Organised Labour in the state on Tuesday began an indefinite industrial action to press home their demand for full implementation of N30,000 national minimum wage, implementation of staff promotion among others.

The governor’s directive is contained in a statement signed by Mr Muhammad Ubandoma-Aliyu, Secretary to the State Government (SSG) and made available to newsmen in Lafia.

The governor also directed Permanent Secretaries to open attendance registers in all Ministries, Departments and Agencies (MDAs) to ensure effective implementation of the ‘no work no pay’ policy.

He said government had also taken a position to seek legal interpretation of the action of the Organised Labour through the Industrial Court.

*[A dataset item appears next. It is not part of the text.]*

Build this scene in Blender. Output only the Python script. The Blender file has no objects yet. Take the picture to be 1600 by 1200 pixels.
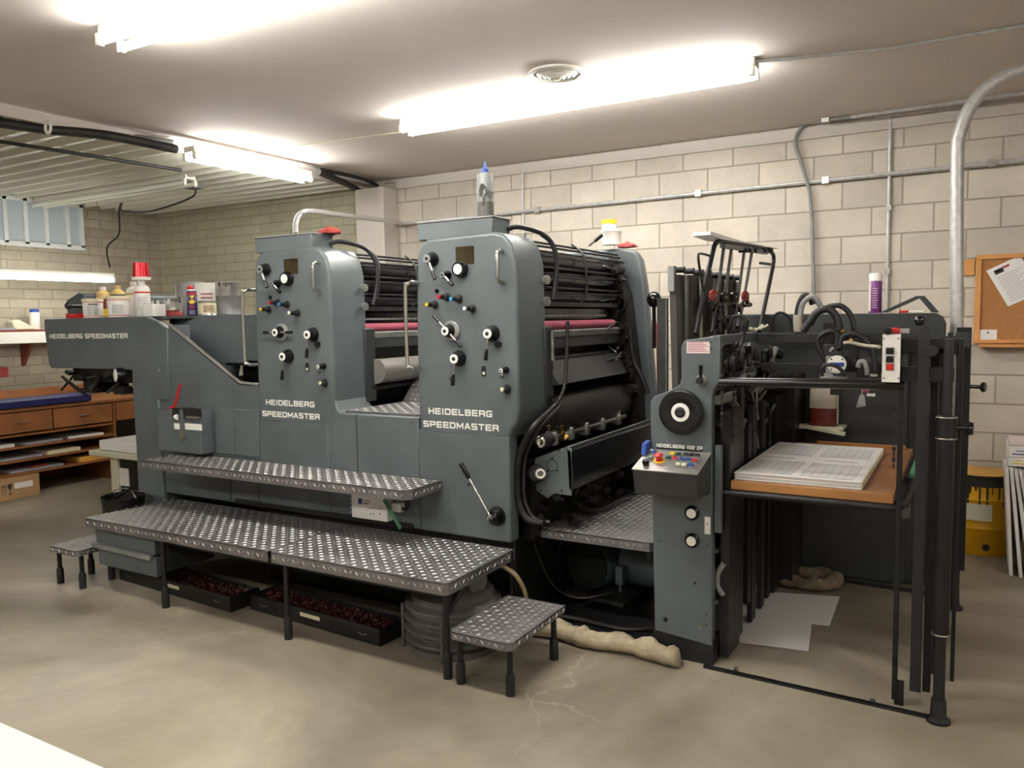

According to the statement, the governor also directed security agencies to deploy their personnel to man all MDAs in the state in order to avert breakdown of law and order.

He observed with concern that officials of the union in the state denied workers who were unwilling to join the strike access to their offices.

The governor, however, expressed government’s willingness to continue to dialogue with the organised labour with a view to finding amicable solutions to their grievances.

He, therefore, commended members and officials of National Union of Local Government Employees (NULGE) for refusing to participate in the strike.

Recall that Comrade Yusuf Iya, Chairman, Nigeria Labour Congress (NLC) and his Trade Union Congress (TUC) counterpart had directed the state workforce to commence an indefinite strike effective from Tuesday, June 15.

Their grievances included partial implementation of the new National Minimum Wage without recourse to due process of collective bargaining, lack of implementation of promotions since 2008.

Others are lack of annual increments, lack of training, lack of confirmation of appointments of casual workers some of which have been working for more than 10 years, among others.